I’ve never been a big fan of these “Hallmark holidays”, as Mother’s Day and Father’s Day have been accused of being. But I acknowledge they have served some purpose besides just making mom and dad feel good. For me it’s the importance of fatherhood as distinct from motherhood.

It’s a different as could be. The difference shines every year on these annual days.

Fatherhood  —  and its annual “official” celebration  —  is completely different than motherhood and its big day. And that’s partly because mothers and fathers are completely different. I don’t need to list the many differences. It’s like explaining life. It hardly needs explaining. Everybody knows the differences. Or at least everybody who has had a father to know, remember, love, and celebrate, knows. And those who haven’t, well, they are missing something vital. And they, too, know of that vitality that they are missing in their lives.

mom, dad, me, and sister
My dad, my mom, me, and my sister, at the fair. Circa 1964.

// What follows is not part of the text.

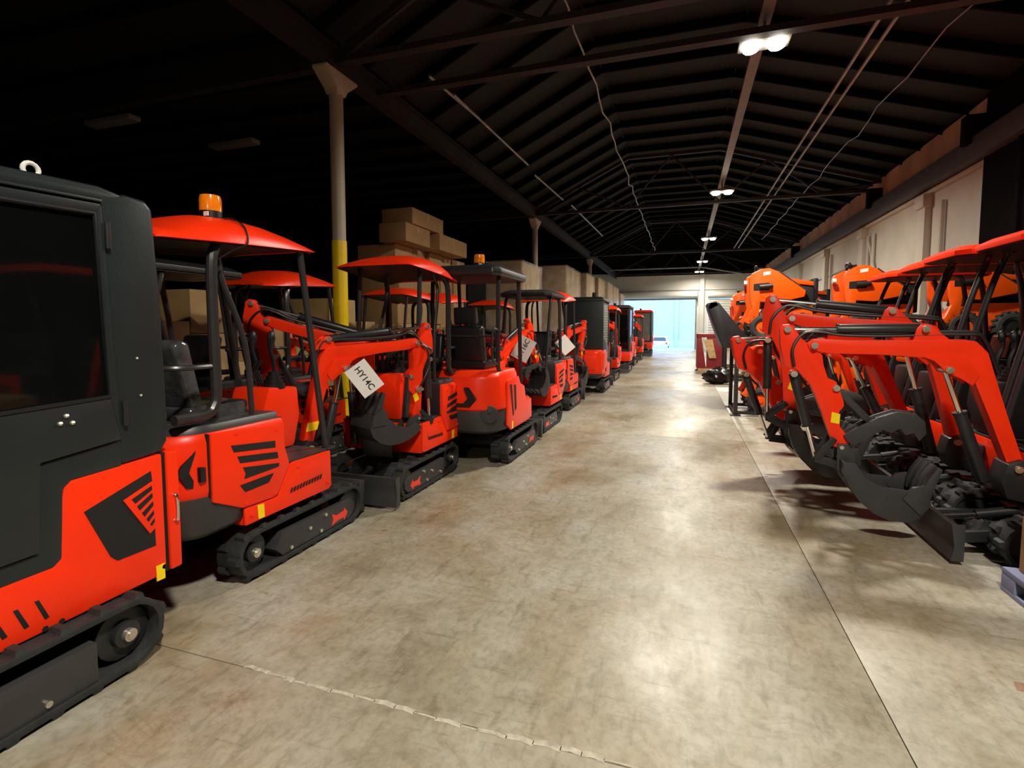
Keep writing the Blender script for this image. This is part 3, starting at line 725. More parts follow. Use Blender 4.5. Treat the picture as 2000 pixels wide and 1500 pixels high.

I think that’s a vital thing to remember as the so-called modern family takes root in western society. Fathers are vital. To say otherwise is a huge, sad, statement on life itself. It’s like disputing life. Debating the facts of life. It’s a rather stupid enterprise to take on. It’s so wrong, it’s unpalatable to actually say it out loud. It’s like something of an insult of the most egregious proportions to  —  well I’m not sure to what or whom. Certainly to all men, especially those who are or aspire to be fathers. But imagine even saying it to yourself. Fathers don’t matter. They aren’t vital in a person’s life. They aren’t important in a family. We don’t need them. It’s hard to even imagine those thoughts. It feels wrong. And there’s a good reason for that. Because it is.

And yet people make those conscious decisions every day with increasing regularity. Someday, so slowly that the change will barely be perceptible, as is the case with the most pernicious movements, something’s going to give, and I don’t think it will be pretty.

My dad died in 1994, so father’s day is a sort of an annual vigil, and a kind of sad day, rather than a happy celebration with and for my dad. Those of you who still have a living dad should bear this in mind. But we should all bear in mind the vitality of fathers and fatherhood, not just to our own lives, but to life  —  family, community, society as a general matter  —  itself.